Session III: Sweet-Spot ID and FE: What Are Seet-Spots and How Are We Detecting Them

Session Managers: Philippe Charlez, Roland Chemali and Brian Gratto

Geology plays a significant role in the formation and the economic exploitation of shale reservoirs worldwide. Predrill geology-related tasks include basin evaluation, seismic interpretation and appropriate analogue characterisation. Considerable planning is required for drill-well activities such as mudlogging, geochemical sampling, coring and a selection of optimal well logging suites to provide adequate information for well-bore characterisation of these shale reservoirs. Integrated workflows for characterising shale reservoirs will result in accurate determination of total hydrocarbons in these fine-grain rock systems, incorporating a stratigraphic framework and geometry, porosity, organic content, fluid composition and storage mechanisms and reservoir pressure. This session will discuss “sweet-spot” definition and detection, with focus on tools and characterisation methods involving seismic, remote imaging, TOC, mineralogy, brittleness, Young’s Modulus, natural fractures, matrix permeability and more.


Session IV: Development Optimisation: Well Location to Frac Placement

Session Managers: Roland Chemali, Jeff Grable and Jose Mota

Significant capital expense is involved with large scale resource development. This session will explore how investment capital can be more efficiently utilised via commercially available technology solutions. Specific discussion topics will include key considerations and methods for hole location, geo-steering, well placement, drilling the curve, landing the horizontal and drilling the lateral, managed pressure drilling, air-drilling and motors/bits. Factors that influence recovery will be discussed (well drainage and interference) as well factors that may impact hydraulic fracture treatment size, fracture interval spacing and selection of fluid/proppant systems.
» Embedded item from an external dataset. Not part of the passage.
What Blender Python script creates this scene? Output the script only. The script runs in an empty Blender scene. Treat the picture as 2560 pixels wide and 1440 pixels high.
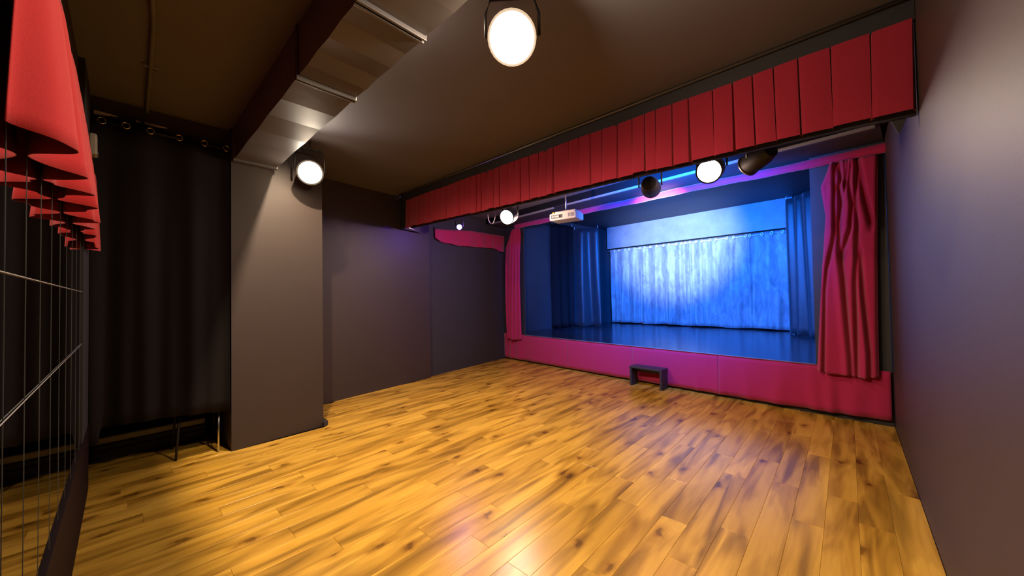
import bpy, bmesh, math, random
from mathutils import Vector, Matrix
random.seed(4)
S = bpy.context.scene
COL = S.collection
PI = math.pi
R = math.radians

# ------------------------------------------------------------------ camera
cam_d = bpy.data.cameras.new('camera')
cam = bpy.data.objects.new('camera', cam_d); COL.objects.link(cam)
yaw, pit, rol = R(42.886), R(1.195), R(-1.007)
fw = Vector((-math.sin(yaw)*math.cos(pit), math.cos(yaw)*math.cos(pit), math.sin(pit)))
rt = Vector((math.cos(yaw), math.sin(yaw), 0)); up = rt.cross(fw)
rt, up = rt*math.cos(rol)+up*math.sin(rol), up*math.cos(rol)-rt*math.sin(rol)
M = Matrix((rt, up, -fw)).transposed().to_4x4(); M.translation = Vector((0, 0, 1.5))
cam.matrix_world = M
cam_d.sensor_width = 36.0; cam_d.lens = 902.4/2560*36.0; cam_d.clip_start = 0.02
S.camera = cam

# ------------------------------------------------------------------ world, exposure
w = bpy.data.worlds.new('world'); S.world = w; w.use_nodes = True
w.node_tree.nodes['Background'].inputs[0].default_value = (0.02, 0.018, 0.02, 1)
w.node_tree.nodes['Background'].inputs[1].default_value = 0.1
vs = S.view_settings
vs.view_transform = 'Standard'; vs.look = 'None'; vs.gamma = 1.0; vs.use_curve_mapping = False
vs.exposure = 0.0
S.cycles.use_denoising = True
S.cycles.max_bounces = 10
S.cycles.sample_clamp_indirect = 4.0
S.cycles.caustics_reflective = False

WARM = (1.0, 0.76, 0.50)
P_HOUSE = 13.0       # visible lamp under the ceiling
P_GLOW = 66.0         # added point light beside it, standing in for lens glare on the ceiling
P_GLOW2 = 6.0  # added point light by the pillar lamp, lifts the duct underside
P_PILLAR = 9.0      # lamp by the pillar
P_DOWN = 280.0       # each ceiling downlight in front of the duct
P_BAR = 40.0         # warm lamps of the lamp bar
P_BLUE = 30.0        # blue lamp at the left end of the bar
P_STAGE = 4600.0      # whitish stage spotlight
P_FLOOD = 1700.0
P_WIDE = 2900.0      # wide blue stage lamp on the bar
P_FILL = 88.0        # added point lights by the bar lamps, brighten the stage front      # P_FLOOD: added unseen blue flood

# ------------------------------------------------------------------ helpers
def link(o, parent=None):
    COL.objects.link(o)
    if parent is not None: o.parent = parent
    return o
def tag(o, label=None, cat=None, group=None, kind=None):
    if label: o['label'] = label
    if cat: o['category'] = cat
    if group: o['group'] = group
    if kind: o['kind'] = kind
    return o
def thing(name, loc, label, cat, group=None, rz=0.0):
    o = bpy.data.objects.new(name, None); COL.objects.link(o)
    o.empty_display_size = 0.1
    o.location = loc; o.rotation_euler = (0, 0, rz)
    return tag(o, label, cat, group)
def inv(parent):
    """world -> local of a parent Empty placed with location and z-rotation"""
    if parent is None: return Matrix.Identity(4)
    m = Matrix.Translation(parent.location) @ Matrix.Rotation(parent.rotation_euler.z, 4, 'Z')
    if parent.parent is not None: m = inv(parent.parent).inverted() @ m
    return m.inverted()
def fin(name, bm, mat, parent=None, smooth=False, bevel=0.0, local=False, solid=0.0, seg=2):
    me = bpy.data.meshes.new(name)
    bmesh.ops.recalc_face_normals(bm, faces=bm.faces[:])
    if parent is not None and not local: bm.transform(inv(parent))
    if smooth:
        for f in bm.faces: f.smooth = True
    bm.to_mesh(me); bm.free()
    me.materials.append(mat)
    o = bpy.data.objects.new(name, me); link(o, parent)
    if solid:
        m = o.modifiers.new('solid', 'SOLIDIFY'); m.thickness = solid; m.offset = 0
    if bevel:
        m = o.modifiers.new('bevel', 'BEVEL'); m.width = bevel; m.segments = seg; m.limit_method = 'ANGLE'
    return o
def abox(bm, lo, hi, mx=None):
    vs_ = [Vector((x, y, z)) for x in (lo[0], hi[0]) for y in (lo[1], hi[1]) for z in (lo[2], hi[2])]
    if mx is not None: vs_ = [mx @ v for v in vs_]
    v = [bm.verts.new(p) for p in vs_]
    for f in ((0,1,3,2),(4,6,7,5),(0,4,5,1),(2,3,7,6),(0,2,6,4),(1,5,7,3)): bm.faces.new([v[i] for i in f])
def box(name, lo, hi, mat, parent=None, bevel=0.0, mx=None, local=False):
    bm = bmesh.new(); abox(bm, lo, hi, mx)
    return fin(name, bm, mat, parent, bevel=bevel, local=local)
def prism(name, pts, z0, z1, mat, parent=None, bevel=0.0):
    bm = bmesh.new()
    a = [bm.verts.new((x, y, z0)) for x, y in pts]; b = [bm.verts.new((x, y, z1)) for x, y in pts]
    n = len(pts)
    bm.faces.new(a[::-1]); bm.faces.new(b)
    for i in range(n): bm.faces.new((a[i], a[(i+1) % n], b[(i+1) % n], b[i]))
    return fin(name, bm, mat, parent, bevel=bevel)
def atube(bm, pts, r, n=10, closed=False):
    pts = [Vector(p) for p in pts]; rings = []
    N = len(pts)
    for i, p in enumerate(pts):
        if closed: d = pts[(i+1) % N]-pts[i-1]
        else: d = pts[min(i+1, N-1)]-pts[max(i-1, 0)]
        d.normalize()
        h = Vector((0, 0, 1)) if abs(d.z) < 0.9 else Vector((1, 0, 0))
        a = d.cross(h).normalized(); b = d.cross(a)
        rr = r[i] if isinstance(r, (list, tuple)) else r
        rings.append([bm.verts.new(p+a*rr*math.cos(2*PI*k/n)+b*rr*math.sin(2*PI*k/n)) for k in range(n)])
    for i in range(N if closed else N-1):
        A, B = rings[i], rings[(i+1) % N]
        for k in range(n): bm.faces.new((A[k], A[(k+1) % n], B[(k+1) % n], B[k]))
    if not closed:
        bm.faces.new(rings[0][::-1]); bm.faces.new(rings[-1])
def tube(name, pts, r, mat, parent=None, n=10, closed=False, local=False):
    bm = bmesh.new(); atube(bm, pts, r, n, closed)
    return fin(name, bm, mat, parent, smooth=True, local=local)
def lathe(name, prof, mat, parent, mx=None, n=28, smooth=True, ring=False):
    """prof: (radius, axial) along local +Z"""
    bm = bmesh.new(); rings = []
    for r, z in prof:
        rings.append([bm.verts.new((r*math.cos(2*PI*k/n), r*math.sin(2*PI*k/n), z)) for k in range(n)])
    for A, B in zip(rings, rings[1:]):
        for k in range(n): bm.faces.new((A[k], A[(k+1) % n], B[(k+1) % n], B[k]))
    if ring:
        for k in range(n): bm.faces.new((rings[-1][k], rings[-1][(k+1) % n], rings[0][(k+1) % n], rings[0][k]))
    else:
        bm.faces.new(rings[0][::-1]); bm.faces.new(rings[-1])
    if mx is not None: bm.transform(mx)
    o = fin(name, bm, mat, parent, smooth=smooth, local=True)
    m = o.modifiers.new('es', 'EDGE_SPLIT'); m.split_angle = R(35)
    return o
def sheet(name, nu, nv, fn, mat, parent=None, solid=0.004, us=None, smooth=True):
    bm = bmesh.new()
    us = us or [i/nu for i in range(nu+1)]
    g = [[bm.verts.new(fn(u, j/nv)) for j in range(nv+1)] for u in us]
    for i in range(len(us)-1):
        for j in range(nv): bm.faces.new((g[i][j], g[i+1][j], g[i+1][j+1], g[i][j+1]))
    return fin(name, bm, mat, parent, smooth=smooth, solid=solid)
def interp(pts, t):
    """piecewise linear, pts sorted by first value"""
    if t <= pts[0][0]: return pts[0][1]
    for (a, va), (b, vb) in zip(pts, pts[1:]):
        if t <= b: return va+(vb-va)*(t-a)/(b-a)
    return pts[-1][1]
def sm(a, b, x):
    t = max(0.0, min(1.0, (x-a)/(b-a))); return t*t*(3-2*t)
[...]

Thursday, 4 October , 0800–1130

Session V: Integrated Approaches

Session Managers: Rob Fulks, Valerie Jochen, Randy LaFollette and George Sutherland

This panel session will review state-of-the-art “integrated approaches” in the pursuit of shale gas for both exploration and development phases. It will also ask important questions as to how to effectively balance “data collection” relative to “cost reduction”. While the industry has made significant progress during the last few years in developing improved understanding of shale reservoirs, key uncertainties remain in our industry’s predictive capabilities. This session will further explore the balance of “learning by science and measurements” and “learning by the bit”. A mock field development scenario will be subject to an interactive “debate” in working through key questions and uncertainties associated with “new” fields with limited production.